Aim — Exclude images, then output the remaining data verbatim.

Dataset section —
——
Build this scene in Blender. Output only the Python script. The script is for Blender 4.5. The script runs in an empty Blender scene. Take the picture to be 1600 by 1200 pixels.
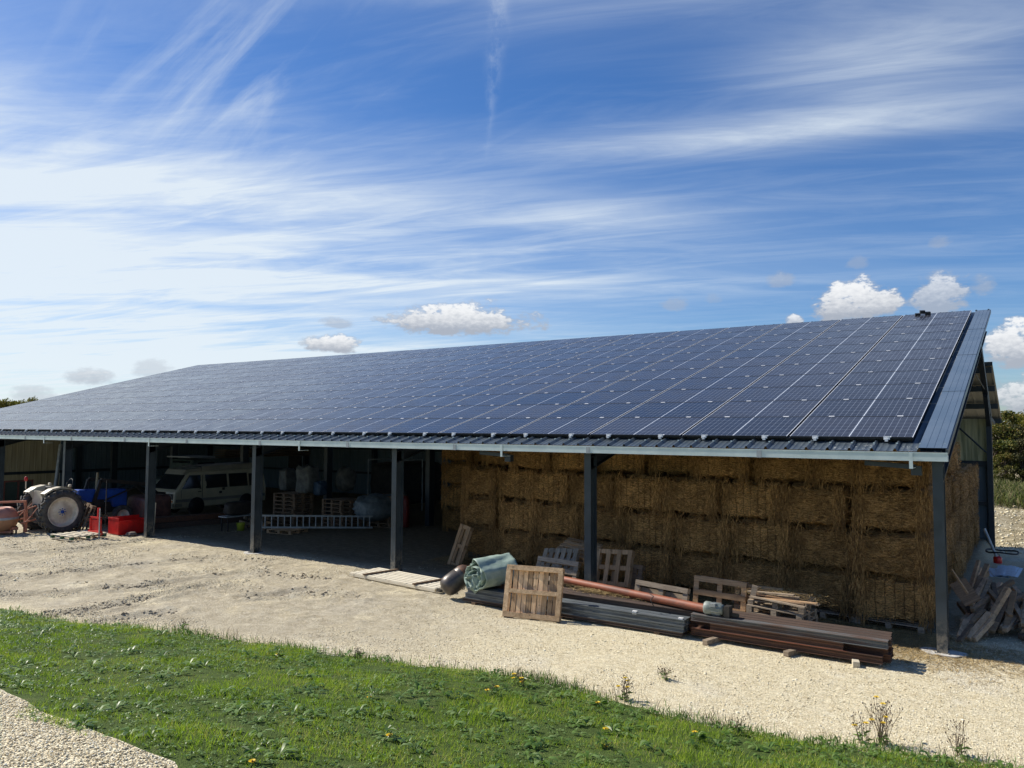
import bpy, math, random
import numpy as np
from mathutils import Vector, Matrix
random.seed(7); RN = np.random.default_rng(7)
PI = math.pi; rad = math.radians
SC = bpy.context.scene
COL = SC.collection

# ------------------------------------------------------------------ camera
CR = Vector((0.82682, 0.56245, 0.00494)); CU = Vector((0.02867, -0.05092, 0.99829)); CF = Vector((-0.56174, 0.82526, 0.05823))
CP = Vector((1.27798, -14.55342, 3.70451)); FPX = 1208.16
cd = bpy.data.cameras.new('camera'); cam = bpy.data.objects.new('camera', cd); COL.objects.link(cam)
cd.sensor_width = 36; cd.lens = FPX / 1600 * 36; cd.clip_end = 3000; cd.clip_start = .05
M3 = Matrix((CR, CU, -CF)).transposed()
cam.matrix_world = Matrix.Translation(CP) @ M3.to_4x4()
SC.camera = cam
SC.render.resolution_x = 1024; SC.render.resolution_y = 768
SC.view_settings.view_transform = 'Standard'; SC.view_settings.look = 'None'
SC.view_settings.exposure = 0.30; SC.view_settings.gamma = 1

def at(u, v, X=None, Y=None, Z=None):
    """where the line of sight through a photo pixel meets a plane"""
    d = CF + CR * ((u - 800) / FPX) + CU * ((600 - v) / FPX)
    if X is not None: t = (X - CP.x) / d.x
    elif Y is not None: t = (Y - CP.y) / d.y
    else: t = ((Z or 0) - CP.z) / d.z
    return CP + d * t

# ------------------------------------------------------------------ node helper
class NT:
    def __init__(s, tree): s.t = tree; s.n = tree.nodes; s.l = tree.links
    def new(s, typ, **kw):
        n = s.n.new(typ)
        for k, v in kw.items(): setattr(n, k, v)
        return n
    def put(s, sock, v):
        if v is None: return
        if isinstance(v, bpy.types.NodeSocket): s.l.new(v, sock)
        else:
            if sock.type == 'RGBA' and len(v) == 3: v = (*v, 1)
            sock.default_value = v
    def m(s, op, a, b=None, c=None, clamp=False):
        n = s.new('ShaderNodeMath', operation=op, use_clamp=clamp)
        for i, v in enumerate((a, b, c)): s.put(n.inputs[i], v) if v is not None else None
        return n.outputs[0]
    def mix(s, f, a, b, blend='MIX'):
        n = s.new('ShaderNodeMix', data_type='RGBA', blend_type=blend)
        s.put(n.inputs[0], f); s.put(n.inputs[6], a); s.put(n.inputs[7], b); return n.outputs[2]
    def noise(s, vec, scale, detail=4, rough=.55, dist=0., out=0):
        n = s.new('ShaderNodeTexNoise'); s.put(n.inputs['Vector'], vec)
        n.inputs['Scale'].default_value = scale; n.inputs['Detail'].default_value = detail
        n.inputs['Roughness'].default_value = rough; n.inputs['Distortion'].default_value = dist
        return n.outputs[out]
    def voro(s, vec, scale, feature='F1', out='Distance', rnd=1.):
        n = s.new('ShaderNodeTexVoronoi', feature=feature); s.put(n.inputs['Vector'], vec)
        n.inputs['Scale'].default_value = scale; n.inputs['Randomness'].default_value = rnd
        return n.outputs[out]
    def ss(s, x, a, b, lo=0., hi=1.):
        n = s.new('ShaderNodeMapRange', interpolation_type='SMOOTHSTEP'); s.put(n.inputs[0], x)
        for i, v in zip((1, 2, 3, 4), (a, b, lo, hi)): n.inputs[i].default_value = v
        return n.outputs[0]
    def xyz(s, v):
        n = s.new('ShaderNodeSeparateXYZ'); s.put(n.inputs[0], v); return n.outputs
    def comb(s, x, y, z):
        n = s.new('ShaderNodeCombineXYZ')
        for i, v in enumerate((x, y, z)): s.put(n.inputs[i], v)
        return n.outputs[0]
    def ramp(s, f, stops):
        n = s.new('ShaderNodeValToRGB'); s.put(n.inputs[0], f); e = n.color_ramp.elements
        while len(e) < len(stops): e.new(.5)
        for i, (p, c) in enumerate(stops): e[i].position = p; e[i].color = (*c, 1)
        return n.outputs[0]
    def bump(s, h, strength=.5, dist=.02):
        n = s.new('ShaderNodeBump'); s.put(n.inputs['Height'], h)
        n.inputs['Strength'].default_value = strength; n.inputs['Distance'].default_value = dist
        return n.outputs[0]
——
Output for this exercise —
Build this scene in Blender. Output only the Python script. The script is for Blender 4.5. The script runs in an empty Blender scene. Take the picture to be 1600 by 1200 pixels.
import bpy, math, random
import numpy as np
from mathutils import Vector, Matrix
random.seed(7); RN = np.random.default_rng(7)
PI = math.pi; rad = math.radians
SC = bpy.context.scene
COL = SC.collection

# ------------------------------------------------------------------ camera
CR = Vector((0.82682, 0.56245, 0.00494)); CU = Vector((0.02867, -0.05092, 0.99829)); CF = Vector((-0.56174, 0.82526, 0.05823))
CP = Vector((1.27798, -14.55342, 3.70451)); FPX = 1208.16
cd = bpy.data.cameras.new('camera'); cam = bpy.data.objects.new('camera', cd); COL.objects.link(cam)
cd.sensor_width = 36; cd.lens = FPX / 1600 * 36; cd.clip_end = 3000; cd.clip_start = .05
M3 = Matrix((CR, CU, -CF)).transposed()
cam.matrix_world = Matrix.Translation(CP) @ M3.to_4x4()
SC.camera = cam
SC.render.resolution_x = 1024; SC.render.resolution_y = 768
SC.view_settings.view_transform = 'Standard'; SC.view_settings.look = 'None'
SC.view_settings.exposure = 0.30; SC.view_settings.gamma = 1

def at(u, v, X=None, Y=None, Z=None):
    """where the line of sight through a photo pixel meets a plane"""
    d = CF + CR * ((u - 800) / FPX) + CU * ((600 - v) / FPX)
    if X is not None: t = (X - CP.x) / d.x
    elif Y is not None: t = (Y - CP.y) / d.y
    else: t = ((Z or 0) - CP.z) / d.z
    return CP + d * t

# ------------------------------------------------------------------ node helper
class NT:
    def __init__(s, tree): s.t = tree; s.n = tree.nodes; s.l = tree.links
    def new(s, typ, **kw):
        n = s.n.new(typ)
        for k, v in kw.items(): setattr(n, k, v)
        return n
    def put(s, sock, v):
        if v is None: return
        if isinstance(v, bpy.types.NodeSocket): s.l.new(v, sock)
        else:
            if sock.type == 'RGBA' and len(v) == 3: v = (*v, 1)
            sock.default_value = v
    def m(s, op, a, b=None, c=None, clamp=False):
        n = s.new('ShaderNodeMath', operation=op, use_clamp=clamp)
        for i, v in enumerate((a, b, c)): s.put(n.inputs[i], v) if v is not None else None
        return n.outputs[0]
    def mix(s, f, a, b, blend='MIX'):
        n = s.new('ShaderNodeMix', data_type='RGBA', blend_type=blend)
        s.put(n.inputs[0], f); s.put(n.inputs[6], a); s.put(n.inputs[7], b); return n.outputs[2]
    def noise(s, vec, scale, detail=4, rough=.55, dist=0., out=0):
        n = s.new('ShaderNodeTexNoise'); s.put(n.inputs['Vector'], vec)
        n.inputs['Scale'].default_value = scale; n.inputs['Detail'].default_value = detail
        n.inputs['Roughness'].default_value = rough; n.inputs['Distortion'].default_value = dist
        return n.outputs[out]
    def voro(s, vec, scale, feature='F1', out='Distance', rnd=1.):
        n = s.new('ShaderNodeTexVoronoi', feature=feature); s.put(n.inputs['Vector'], vec)
        n.inputs['Scale'].default_value = scale; n.inputs['Randomness'].default_value = rnd
        return n.outputs[out]
    def ss(s, x, a, b, lo=0., hi=1.):
        n = s.new('ShaderNodeMapRange', interpolation_type='SMOOTHSTEP'); s.put(n.inputs[0], x)
        for i, v in zip((1, 2, 3, 4), (a, b, lo, hi)): n.inputs[i].default_value = v
        return n.outputs[0]
    def xyz(s, v):
        n = s.new('ShaderNodeSeparateXYZ'); s.put(n.inputs[0], v); return n.outputs
    def comb(s, x, y, z):
        n = s.new('ShaderNodeCombineXYZ')
        for i, v in enumerate((x, y, z)): s.put(n.inputs[i], v)
        return n.outputs[0]
    def ramp(s, f, stops):
        n = s.new('ShaderNodeValToRGB'); s.put(n.inputs[0], f); e = n.color_ramp.elements
        while len(e) < len(stops): e.new(.5)
        for i, (p, c) in enumerate(stops): e[i].position = p; e[i].color = (*c, 1)
        return n.outputs[0]
    def bump(s, h, strength=.5, dist=.02):
        n = s.new('ShaderNodeBump'); s.put(n.inputs['Height'], h)
        n.inputs['Strength'].default_value = strength; n.inputs['Distance'].default_value = dist
        return n.outputs[0]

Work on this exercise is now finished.